WASHINGTON — BNSF Railway’s bid to have federal regulators review Union Pacific’s compliance with conditions imposed as part of the 1996 UP-Southern Pacific merger is nothing more than a publicity stunt, UP told the Surface Transportation Board last week.
On Nov. 28 — three weeks before UP and Norfolk Southern submitted their merger application — BNSF encouraged the STB to take a look at what it claimed were UP’s longstanding efforts to skirt conditions that were designed to preserve rail competition in the West.
But UP says BNSF’s complaints have no merit.
“As part of a public relations campaign against the transformative potential of the UP/NS merger, BNSF chose this moment to ask the Board to reopen the three-decade-old settlement agreement the Board imposed as a condition on its approval of the UP/SP merger,” UP told the STB in a Jan. 7 filing. “Whatever its merits as a PR stunt, BNSF’s Petition provides no basis for the Board to revisit the terms of the Restated and Amended Settlement Agreement (RASA).”
Prior to UP’s acquisition of the ailing Southern Pacific, BNSF and UP negotiated a settlement agreement that granted BNSF trackage rights over UP and SP routes in order to provide shippers with competitive options, particularly at locations that were served by both UP and SP.
The settlement agreement was made a condition of the STB’s approval of the UP-SP merger.
BNSF argues that UP has systematically sought to obstruct and diminish competitive options [see “BNSF asks STB to review…,” Trains.com, Dec. 1, 2025].
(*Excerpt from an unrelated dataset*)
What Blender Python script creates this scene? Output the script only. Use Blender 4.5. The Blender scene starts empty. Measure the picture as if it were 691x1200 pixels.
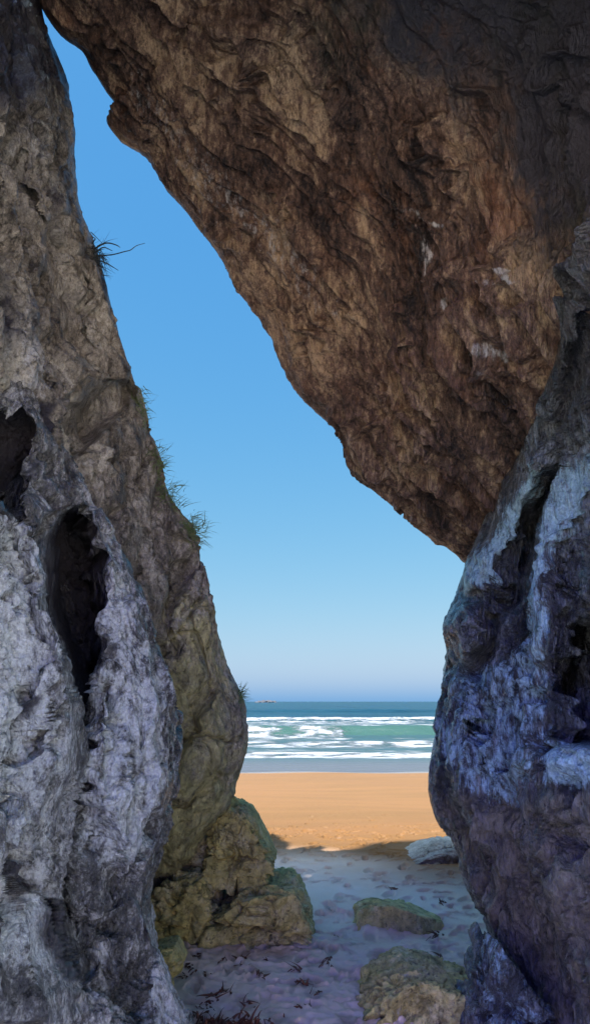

UP told the STB that the agreement is working as intended. “BNSF enjoys unprecedented access to customers on Union Pacific lines and handles substantial amounts of traffic under merger-related access rights. BNSF provides no basis for the Board to reopen the conditions imposed on the UP/SP merger,” UP said.
The settlement agreement has successfully preserved competition, UP argues, citing 80%-plus approval rates for BNSF customer access requests since 2009, along with evidence that most disputes are resolved quickly and privately.
UP contends that occasional disagreements are normal between competitors and were anticipated by the board when it approved the merger conditions. And the railroad told the STB that there were instances where it denied BNSF access requests in good faith because UP did not believe they applied under the terms of the settlement agreement.
The board has previously set a high bar for any request to modify the merger conditions, UP says, noting that they require evidence of merger-related harm, specific remedies, and an explanation of why remedies are necessary.
“But BNSF’s Petition meets none of these requirements,” UP told the board.